Much like forgiveness is impossible to possess selfishly, salvation is not something one obtains for oneself, but rather something we are invited to participate in for the sake of others. It is a life we are called into, not some kind of eschatological get out of jail free card.

Adler on Liberal Education

I wanted to write a follow-up tonight to my last post, refuting the silly (if a bit scary) notion of celebrity gossip as a legitimate form of moral discourse, but I strained my neck last night, and have been unable to spend enough time in front of the computer. I’ll have to come back for that. Instead, I’ve been trying to get through a Mortimer J Adler book I started in late February but wasn’t able to do much with in March.

I’m not prepared to get into too much detail about it yet, as I’ve only just begun part four of the book, but it is really a fascinating read. Adler, whom I consider one of the great American minds, was always concerned with promoting liberal education, and that is the simple purpose of A Guidebook to Learning. He begins by poking some fun at what he calls alphabetiasis – the modern tendency to order our knowledge alphabetically – which makes for easy lookup for reference purposes, but provides a learner no context for understanding the relationships between ideas or bodies of knowledge, let alone any (gasp!) hierarchy of value that might exist among them.

He wrote this book more than twenty years ago – before the ubiquity of personal computing – and I wonder where he would have gone with digital media’s potential for multiple layering of content relationship paths, coupled with it’s almost inherent difficulty in imposing such order.

Anyway, he spends probably half the book surveying ways in which the cataloging of knowledge has changed from the topically-ordered and hierarchically-structured understanding of the ancients, through the scientific revolution, to the egalitarian but uninstructive contemporary models. He sees in modernity, as many people do, a great leap in information, and even knowledge, but he observes that nobody is ever heard calling our age an age of increase in understanding – let alone wisdom. He also rightly notes that there is a hierarchy of importance in these various goods of the mind, moving upwards from information to knowledge to understanding, and finally, to wisdom. Adler would have us consider that perhaps the “information age” has created a kind of mental imbalance in our cultural measure of learning that over-emphasizes the trivial at the expense of what is of real value.

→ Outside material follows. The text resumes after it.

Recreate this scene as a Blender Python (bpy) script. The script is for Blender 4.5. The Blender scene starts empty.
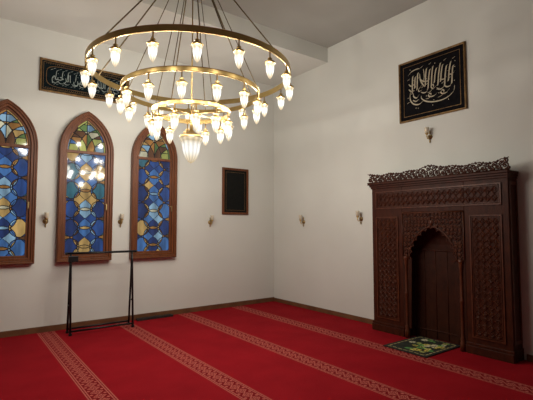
import bpy, math, random
from mathutils import Vector, Matrix
random.seed(7)
S = bpy.context.scene
S.view_settings.view_transform = 'Standard'
pi = math.pi

# ------------------------------------------------------------------ materials
def new_mat(name):
    m = bpy.data.materials.new(name); m.use_nodes = True
    nt = m.node_tree
    return m, nt, nt.nodes['Principled BSDF']

def N(nt, typ, **kw):
    n = nt.nodes.new(typ)
    for k, v in kw.items():
        if k in ('operation', 'blend_type', 'data_type', 'wave_type', 'bands_direction', 'feature', 'attribute_name', 'distance'):
            setattr(n, k, v)
        else:
            n.inputs[k].default_value = v
    return n

def mat_noise(name, c1, c2, scale=8, rough=0.6, metal=0.0, bump=0.1, stretch=(1, 1, 1), bscale=None, detail=5, spec=0.5):
    m, nt, b = new_mat(name)
    tc = nt.nodes.new('ShaderNodeTexCoord')
    mp = nt.nodes.new('ShaderNodeMapping'); mp.inputs['Scale'].default_value = stretch
    nt.links.new(tc.outputs['Object'], mp.inputs['Vector'])
    n = N(nt, 'ShaderNodeTexNoise', Scale=scale, Detail=detail)
    nt.links.new(mp.outputs[0], n.inputs['Vector'])
    r = nt.nodes.new('ShaderNodeValToRGB')
    r.color_ramp.elements[0].position = 0.3; r.color_ramp.elements[1].position = 0.7
    r.color_ramp.elements[0].color = (*c1, 1); r.color_ramp.elements[1].color = (*c2, 1)
    nt.links.new(n.outputs['Fac'], r.inputs['Fac'])
    nt.links.new(r.outputs['Color'], b.inputs['Base Color'])
    b.inputs['Roughness'].default_value = rough
    b.inputs['Metallic'].default_value = metal
    b.inputs['Specular IOR Level'].default_value = spec
    if bump:
        n2 = N(nt, 'ShaderNodeTexNoise', Scale=bscale or scale * 3, Detail=4)
        nt.links.new(mp.outputs[0], n2.inputs['Vector'])
        bp = N(nt, 'ShaderNodeBump', Strength=bump, Distance=0.01)
        nt.links.new(n2.outputs['Fac'], bp.inputs['Height'])
        nt.links.new(bp.outputs['Normal'], b.inputs['Normal'])
    return m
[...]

One neat idea he identifies in the book is a distinction made in medieval thought between the use of the mind in the first intention and the second intention, where the first intention refers to the knowledge and understanding of reality, and the second intention refers to knowledge and understanding of the branches of knowledge by which reality is known. In modern, techno-parlance, we could almost say that second intention knowledge is meta knowledge through which we are able to comprehend the knowledge of particulars in first intention thought. In other words, the knowledge of mathematics and mathematic principles provides the framework through which we understand the reality of time in an intelligible way. Inversely, first intention knowledge would continually flesh out second intention knowledge.

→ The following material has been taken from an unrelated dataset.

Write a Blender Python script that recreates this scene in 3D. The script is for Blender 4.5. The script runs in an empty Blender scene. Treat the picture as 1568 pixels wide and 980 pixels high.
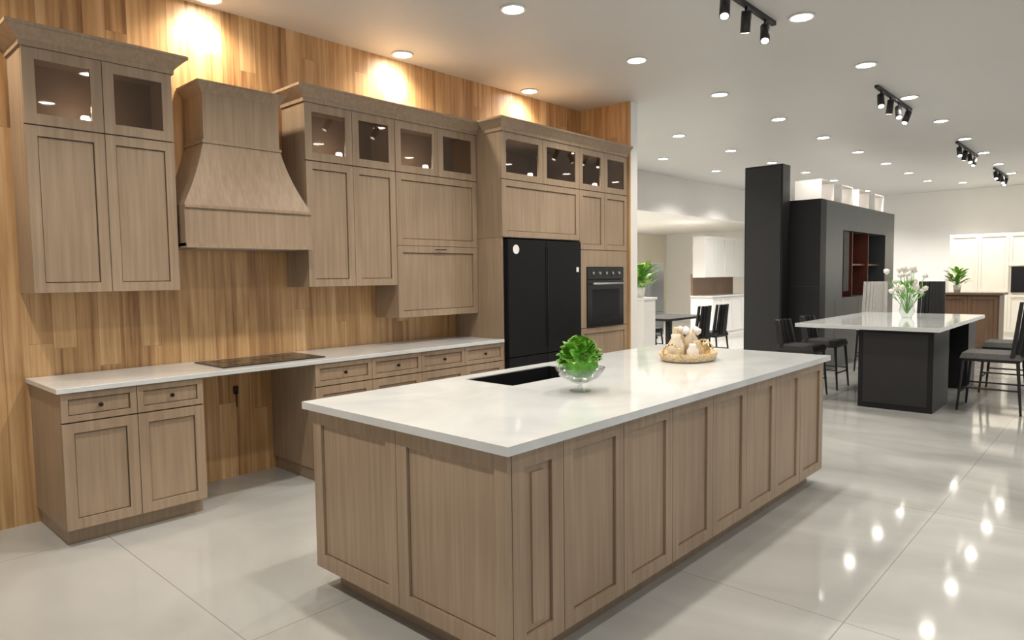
import bpy, bmesh, math, random
from mathutils import Vector, Matrix
random.seed(7)
scene=bpy.context.scene
COL=bpy.context.collection
scene.view_settings.view_transform='Standard'
scene.view_settings.look='None'
scene.view_settings.exposure=-0.08

# ------------------------------------------------------------ materials
def newmat(name):
    m=bpy.data.materials.new(name);m.use_nodes=True
    nt=m.node_tree;b=nt.nodes['Principled BSDF']
    return m,nt,b
def N(nt,t,**k):
    n=nt.nodes.new(t)
    for a,v in k.items(): setattr(n,a,v)
    return n
def simple(name,col,rough=.5,metal=0,spec=.5,var=.06,scale=6,coat=0):
    m,nt,b=newmat(name)
    tc=N(nt,'ShaderNodeTexCoord');nz=N(nt,'ShaderNodeTexNoise');nz.inputs['Scale'].default_value=scale
    nz.inputs['Detail'].default_value=4
    nt.links.new(tc.outputs['Object'],nz.inputs['Vector'])
    r=N(nt,'ShaderNodeValToRGB')
    r.color_ramp.elements[0].position=.3;r.color_ramp.elements[1].position=.7
    r.color_ramp.elements[0].color=tuple(c*(1-var) for c in col)+(1,)
    r.color_ramp.elements[1].color=tuple(min(1,c*(1+var)) for c in col)+(1,)
    nt.links.new(nz.outputs['Fac'],r.inputs['Fac']);nt.links.new(r.outputs['Color'],b.inputs['Base Color'])
    b.inputs['Roughness'].default_value=rough;b.inputs['Metallic'].default_value=metal
    b.inputs['Specular IOR Level'].default_value=spec
    b.inputs['Coat Weight'].default_value=coat
    return m
def emis(name,col,s):
    m,nt,b=newmat(name)
    b.inputs['Base Color'].default_value=col+(1,)
    b.inputs['Emission Color'].default_value=col+(1,);b.inputs['Emission Strength'].default_value=s
    return m
def grained(name,c0,c1,rough=.42,stretch=(45,45,1.6),bump=.05):
    m,nt,b=newmat(name)
    tc=N(nt,'ShaderNodeTexCoord');mp=N(nt,'ShaderNodeMapping');mp.inputs['Scale'].default_value=stretch
    nz=N(nt,'ShaderNodeTexNoise');nz.inputs['Scale'].default_value=1;nz.inputs['Detail'].default_value=6
    n2=N(nt,'ShaderNodeTexNoise');n2.inputs['Scale'].default_value=1.3
    mx=N(nt,'ShaderNodeMath',operation='ADD');ml=N(nt,'ShaderNodeMath',operation='MULTIPLY');ml.inputs[1].default_value=.5
    nt.links.new(tc.outputs['Object'],mp.inputs['Vector']);nt.links.new(mp.outputs[0],nz.inputs['Vector'])
    nt.links.new(tc.outputs['Object'],n2.inputs['Vector'])
    nt.links.new(nz.outputs['Fac'],mx.inputs[0]);nt.links.new(n2.outputs['Fac'],mx.inputs[1]);nt.links.new(mx.outputs[0],ml.inputs[0])
    r=N(nt,'ShaderNodeValToRGB');r.color_ramp.elements[0].position=.38;r.color_ramp.elements[1].position=.62
    r.color_ramp.elements[0].color=c0+(1,);r.color_ramp.elements[1].color=c1+(1,)
    nt.links.new(ml.outputs[0],r.inputs['Fac']);nt.links.new(r.outputs['Color'],b.inputs['Base Color'])
    b.inputs['Roughness'].default_value=rough
    bp=N(nt,'ShaderNodeBump');bp.inputs['Strength'].default_value=bump;bp.inputs['Distance'].default_value=.01
    nt.links.new(nz.outputs['Fac'],bp.inputs['Height']);nt.links.new(bp.outputs[0],b.inputs['Normal'])
    return m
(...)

I think this model does a pretty good job of explaining the nature of creativity or ingenuity, where the human mind is capable of taking knowledge learned from experience in one particular situation, and applying it to other situations where it can be employed. This extrapolation is admittedly a long way from Adler’s attempt to explain the challenges of categorizing all the fields of human knowledge, but I think it’s interesting to consider how creativity might be dependent on the robust health of, not only generalized knowledge, but generalized knowledge about knowledge. Even if this weren’t an era of hyper-specialization in which the arts have largely been reduced to a banal pop kitsch, I think Adler would agree with me.